Countless Hall of Famers played in that Series, too many to mention.

Yet one who didn't make the Hall -- didn't even come close -- had the best day of them all, and maybe ever in a World Series.

"A lot of guys had a good day. I had a little better one," Larsen said with a smile as he sat with Yogi Berra and Bob Costas, the three of them ruminating on the game from time to time as it progressed.

If you want proof that baseball superstitions are a bunch of hooey, look no further than Larsen's perfection in Game 5 of the '56 Series.

Years ago, narrating a movie about the game, Larsen revealed how his words and actions flew in the face of baseball's unwritten rules.

Even today, if a pitcher is working on a no-hitter, announcers are loathe to mention it.
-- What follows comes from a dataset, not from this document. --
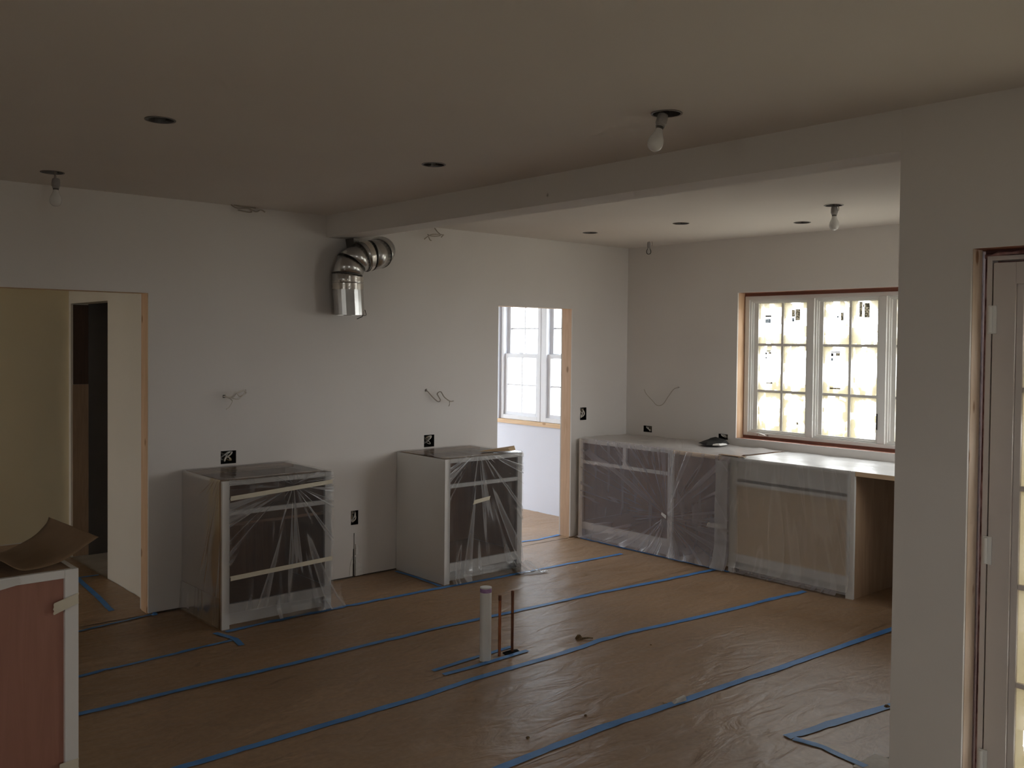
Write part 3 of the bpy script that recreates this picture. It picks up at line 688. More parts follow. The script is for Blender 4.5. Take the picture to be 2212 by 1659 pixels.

Teammates are scared to death of being seen anywhere near that pitcher in the dugout. Nobody says a word. Been like that forever.

But here's Larsen: "About the seventh inning, I went up to Mantle, and I said, 'Wouldn't it be something if I got a no-hitter?' He looked at me like I was insane, and moved away from me."

I love it.


An enduring image: Larsen hugs Berra after perfection in '56 Series


Don Larsen, the pitcher himself, working on a perfect game, no less, in the World Series, brazenly and openly talks of the possibility of doing it while the game is going on. So wrong on so many levels, according to baseball tradition.

Yet Larsen bucked that tradition and completed the perfect game anyway. But it did nothing to stop the superstition. When Justin Verlander pitched his no-no in 2007, FSD announcers Mario Impemba and Rod Allen blatantly refused to mention the ongoing effort.

Jack Morris, pitching a no-hitter in Chicago in 1984, was being tormented by a White Sox fan throughout the game, near the Tigers dugout. The fan kept mentioning the no-hitter, hoping to jinx Morris. After he finished it, Morris sought out the fan and yelled, "THERE'S your no hitter!" I think Jack added some more colorful language, too.

But I think it's awesome that Don Larsen either defied superstition or simply was naive to it. Either way, he stood up to the baseball gods and won.